Essay: Rhetorical Analysis

article: https://www.nytimes.com/2014/11/05/opinion/why-sand-is-disappearing.html

Today, the world’s natural sand beaches are slowly disappearing due to the rising sea levels and increased storm action, along with the continuous harm from human development. There are no substitutes for sand, and sand is necessary for the production of many everyday objects, such as toothpaste and glass. In the article, “Why Sand is Disappearing,” author John R. Gillis claims that conservation efforts must be undertaken to protect beaches and coastal sand. Gillis addresses us, the readers, to stop endangering our natural resource and to take actions to prevent sand from disappearing. Throughout his article, Gillis uses a variety of evidence and persuasive elements to convince readers to save the beaches and the sand. Gillis provides quotes to set the diction and tone of his article, includes statistics and other country’s facts to prove his credibility and have credible information, and also writes in third person to evoke change and raise awareness about what is happening to our natural resource. 

Gillis begins his article with this relaxing and beautiful quote from naturalist D.W. Bennett.

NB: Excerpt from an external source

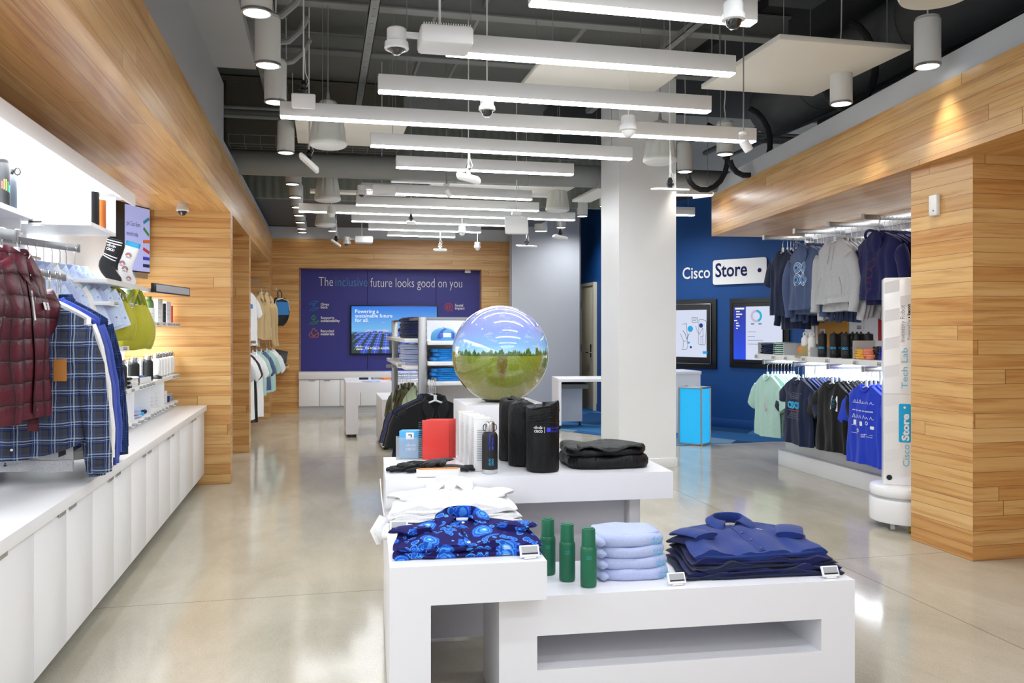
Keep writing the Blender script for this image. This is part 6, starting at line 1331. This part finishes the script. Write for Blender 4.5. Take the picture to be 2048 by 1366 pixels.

Bennett’s quote provides an imagery that shows what sand used to be. The tone of Bennett’s quote sets the mood to be calm and imaginative. Gillis starts the second paragraph with the quote describing the beach as a place where the “sand stops to rest for a moment before resuming its journey to somewhere else.” The somewhere else allows for readers to almost imagine the many wonders sand can do and where it can go. This also shows the reader that sand is necessary for beaches to form and that the sand’s beauty can be appreciated wherever it stops. However, after this first paragraph, Gillis breaks up the calm tone and includes a sudden violent diction. Gillis talks about the reality of what it is currently happening to beaches. For example, the trash that humans throw out “creates turbidity that kills coral beds and damages spawning grounds, which hurts inshore fisheries.” This death-like diction lets readers see what is really happening compared to what should be happening like Bennett’s quote described. This diction lets the tone for the rest of the article to be dark, but still informative. Gillis uses this diction to also show readers what our trash is doing to the beaches and the sand. The “endless lines of dump trucks” is what is causing this natural resource to disappear. 

Gillis continues his article by placing statistics throughout to emphasize the damage that humans are creating to the beaches.. The number Gillis uses are extreme, which opens up the reader’s eye to the impact that we have on the world. He includes facts, such as how the Virgina Beach “alone has been restored more than 50 times” and how the “East coast barrier islands have used 23 millions loads of sand.” The fact that Virgina Beach has already been restored 50 times is an insane amount and pushes the readers to see that conservation efforts towards beeaches and sand needs to take place. The loads of sand emphasize how much sand we waste. Gillis uses this to try and get a sense of sympathy for readers and try to get them to help out. “75 to 90 percent of the world’s national sand beaches are disappearing” and if we do not take action soon, readers can infer that most beaches will be gone. Providing the statistics allow readers to draw their own conclusions. The facts Gillis provides not only help prove that he did research, but also show readers the excessive amount of effort that needs to be put in. Gillis also includes other places such as India, Sierra Leone, and the Virgina Beach. Gillis names these places to compare and contrast the different beaches. He calls out India and Sierra Leone later in the article to emphasize what they have already done to make conservation efforts. Including the statistics and the examples not only emphasize how much damage we are doing, but to also prove his credibility, or use the rhetorical device, logos. Using these facts in his article allows the reader to trust what he is saying as he is using credible information. The evidence strengthens his argument and grabs the reader’s attention to the reality. 

Finally, Gillis ends the article with third person pronouns. This allows Gillis to interact directly with the readers and include their voice in the passage. Without ending with the third person, readers only take in the facts and feel as if they do not need to be involved. It also allows for his article to seem less biased as he is seemingly asking the reader to participate in what he believes in. Using third person sets a more definite and serious tone based on facts instead of just Gillis’s beliefs. It allows the author to have more of an authorative voice to claim the reader’s thoughts and also prove his credibility. Gillis tells them specifically what needs to happen and ends the paragraph with a positive note that only if they help, then the beaches will slowly start to come back to normal. He also includes one final quote from Rachel Carson that is similar to D.W. Bennett’s. The quote ends the passage in a calmer tone that separates it from the forcefulness instructions previously.

Gillis builds his argument using quotes and contrasting diction, statistics and examples to show real numbers to emphasize the need to act now, along with third person pronouns to get the reader involved. Gillis uses all these elements to convince readers that conservation efforts must be undertaken to protect the beach and the coastal sands.